Dalam konteks mengatasi ancaman dan perseteruannya dengan kelompok teroris internasional, nampaknya Obama menyadari betul bahwa ancaman teror terhadap AS harus diselesaikan dengan gabungan smart dan hard power. Obama akan melakukan tekanan lebih serius terhadap kelompok-kelompok teroris di Afganistan dan dia akan menetralisir pengaruh terorisme di negara-negara muslim.

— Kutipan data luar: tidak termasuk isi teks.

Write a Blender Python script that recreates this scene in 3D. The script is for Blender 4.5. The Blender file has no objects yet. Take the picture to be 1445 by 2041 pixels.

Osama Bin Laden adalah produk budaya yang memperkuat rasa permusuhan, rasa tidak percaya dan dan kebencian mereka terhadap Barat khususnya AS. Budaya ini tidak mendewakan terorisme tetapi menyalakan fanatisme yang sudah ada dihati mereka. Masalahnya bukanlah Osama Bin Laden yakin kalau ini adalah perang suci melawan Amerika, masalahnya adalah jutaan orang di negara-negara Islam kelihatannya setuju (Fareed Zakaria). Inilah sebenarnya masalah yang harus diselesaikan oleh AS. Kini AS dibawah Obama memasuki babak baru dalam membuat negaranya aman dan tenteram. Ancaman teroris harus dinetralisir segera karena teroris memang ancaman utamanya yang nyata dan tak terduga, pernah mengharu birukan AS dengan meruntuhkan menara World Trade Center.

Kekuatan militer akan difokuskan di palagan bergunung Afganistan, membungkam Al-Qaeda, sementara dilpomasi pintarnya akan lebih diutamakan khususnya kepada negara-negara muslim. Bila AS dapat membantu negara-negara Islam dan negara yang penduduknya mayoritas beragama Islam seperti Indonesia memasuki kehidupan yang lebih maju, bermartabat dan penuh dengan kedamaian, maka hasilnya akan dirasakan oleh Amerika jauh lebih besar dari pada hanya sekedar mengatasi ancaman terorisme. Nampaknya memang jalan ini yang akan ditempuh oleh AS dibawah kepemimpinan Obama. Sebagai negara dengan penduduk muslim terbesar didunia, Indonesia harus menempatkan rasa percaya diri yang lebih besar dan pintar dalam berhubungan dengan anak menteng yang kini menjadi penguasa dunia. Mampukah kita memanfaatkan peluang tersebut?

PRAYITNO RAMELAN, Guest Blogger Kompasiana.